* Start Recorded data *

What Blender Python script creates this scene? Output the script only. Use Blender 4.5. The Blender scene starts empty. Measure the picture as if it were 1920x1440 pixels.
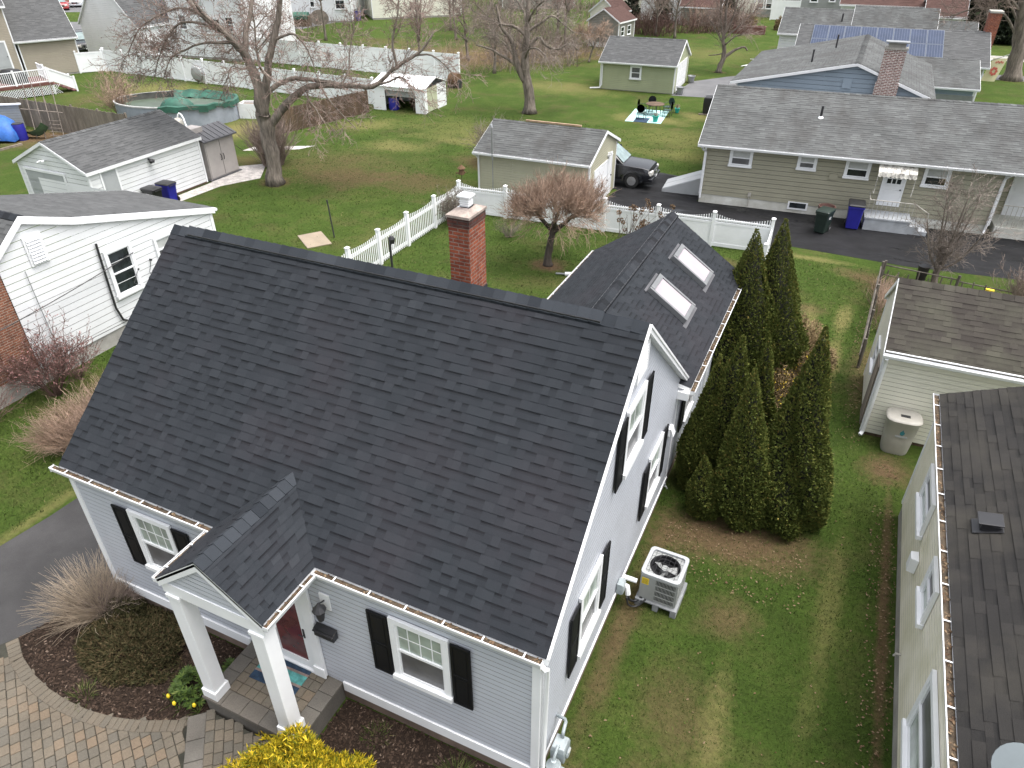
import bpy, math, random
import numpy as np
from mathutils import Vector, Matrix
R = math.radians
V = lambda *a: np.array(a, float)
scene = bpy.context.scene
COL = scene.collection

# ------------------------------------------------------------------ camera
cam = bpy.data.cameras.new('camera')
cam.sensor_width = 36.0
cam.lens = 1345.26 / 1920 * 36.0
cam.clip_start = 0.1
cam.clip_end = 900
co = bpy.data.objects.new('camera', cam)
COL.objects.link(co)
_p, _r, _y = R(33.544), R(-0.195), R(25.118)
fw = Vector((-math.sin(_y) * math.cos(_p), math.cos(_y) * math.cos(_p), -math.sin(_p)))
rt = Vector((math.cos(_y), math.sin(_y), 0))
up = rt.cross(fw)
r2 = math.cos(_r) * rt + math.sin(_r) * up
u2 = -math.sin(_r) * rt + math.cos(_r) * up
mw = Matrix((r2, u2, -fw)).transposed().to_4x4()
mw.translation = Vector((11.405, -5.562, 11.670))
co.matrix_world = mw
scene.camera = co

# ------------------------------------------------------------------ sky and sun (bright overcast)
SUN_EL, SUN_AZ = 72, 10          # azimuth counted from +x towards +y
w = bpy.data.worlds.new('World')
scene.world = w
w.use_nodes = True
nt = w.node_tree
bg = nt.nodes['Background']
sky = nt.nodes.new('ShaderNodeTexSky')
sky.sky_type = 'NISHITA'
sky.sun_disc = False
sky.sun_elevation = R(SUN_EL)
sky.sun_rotation = R(90 - SUN_AZ)
sky.air_density = 1.0
sky.dust_density = 6.0
hs = nt.nodes.new('ShaderNodeHueSaturation')
hs.inputs['Saturation'].default_value = 0.28
nt.links.new(sky.outputs[0], hs.inputs['Color'])
nt.links.new(hs.outputs[0], bg.inputs['Color'])
bg.inputs['Strength'].default_value = 0.15
sl = bpy.data.lights.new('sun', 'SUN')
sl.energy = 0.55
sl.angle = R(40)
sl.color = (1.0, 0.97, 0.93)
so = bpy.data.objects.new('sun', sl)
COL.objects.link(so)
sd = Vector((math.cos(R(SUN_EL)) * math.cos(R(SUN_AZ)), math.cos(R(SUN_EL)) * math.sin(R(SUN_AZ)), math.sin(R(SUN_EL))))
so.rotation_euler = sd.to_track_quat('Z', 'Y').to_euler()
scene.view_settings.view_transform = 'Standard'
scene.view_settings.look = 'None'
scene.view_settings.exposure = 1.36
scene.view_settings.gamma = 1.0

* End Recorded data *

Each line of the data is to be duplicated exactly; pictures stay out of the copy.

◆ The output ◆
What Blender Python script creates this scene? Output the script only. Use Blender 4.5. The Blender scene starts empty. Measure the picture as if it were 1920x1440 pixels.
import bpy, math, random
import numpy as np
from mathutils import Vector, Matrix
R = math.radians
V = lambda *a: np.array(a, float)
scene = bpy.context.scene
COL = scene.collection

# ------------------------------------------------------------------ camera
cam = bpy.data.cameras.new('camera')
cam.sensor_width = 36.0
cam.lens = 1345.26 / 1920 * 36.0
cam.clip_start = 0.1
cam.clip_end = 900
co = bpy.data.objects.new('camera', cam)
COL.objects.link(co)
_p, _r, _y = R(33.544), R(-0.195), R(25.118)
fw = Vector((-math.sin(_y) * math.cos(_p), math.cos(_y) * math.cos(_p), -math.sin(_p)))
rt = Vector((math.cos(_y), math.sin(_y), 0))
up = rt.cross(fw)
r2 = math.cos(_r) * rt + math.sin(_r) * up
u2 = -math.sin(_r) * rt + math.cos(_r) * up
mw = Matrix((r2, u2, -fw)).transposed().to_4x4()
mw.translation = Vector((11.405, -5.562, 11.670))
co.matrix_world = mw
scene.camera = co

# ------------------------------------------------------------------ sky and sun (bright overcast)
SUN_EL, SUN_AZ = 72, 10          # azimuth counted from +x towards +y
w = bpy.data.worlds.new('World')
scene.world = w
w.use_nodes = True
nt = w.node_tree
bg = nt.nodes['Background']
sky = nt.nodes.new('ShaderNodeTexSky')
sky.sky_type = 'NISHITA'
sky.sun_disc = False
sky.sun_elevation = R(SUN_EL)
sky.sun_rotation = R(90 - SUN_AZ)
sky.air_density = 1.0
sky.dust_density = 6.0
hs = nt.nodes.new('ShaderNodeHueSaturation')
hs.inputs['Saturation'].default_value = 0.28
nt.links.new(sky.outputs[0], hs.inputs['Color'])
nt.links.new(hs.outputs[0], bg.inputs['Color'])
bg.inputs['Strength'].default_value = 0.15
sl = bpy.data.lights.new('sun', 'SUN')
sl.energy = 0.55
sl.angle = R(40)
sl.color = (1.0, 0.97, 0.93)
so = bpy.data.objects.new('sun', sl)
COL.objects.link(so)
sd = Vector((math.cos(R(SUN_EL)) * math.cos(R(SUN_AZ)), math.cos(R(SUN_EL)) * math.sin(R(SUN_AZ)), math.sin(R(SUN_EL))))
so.rotation_euler = sd.to_track_quat('Z', 'Y').to_euler()
scene.view_settings.view_transform = 'Standard'
scene.view_settings.look = 'None'
scene.view_settings.exposure = 1.36
scene.view_settings.gamma = 1.0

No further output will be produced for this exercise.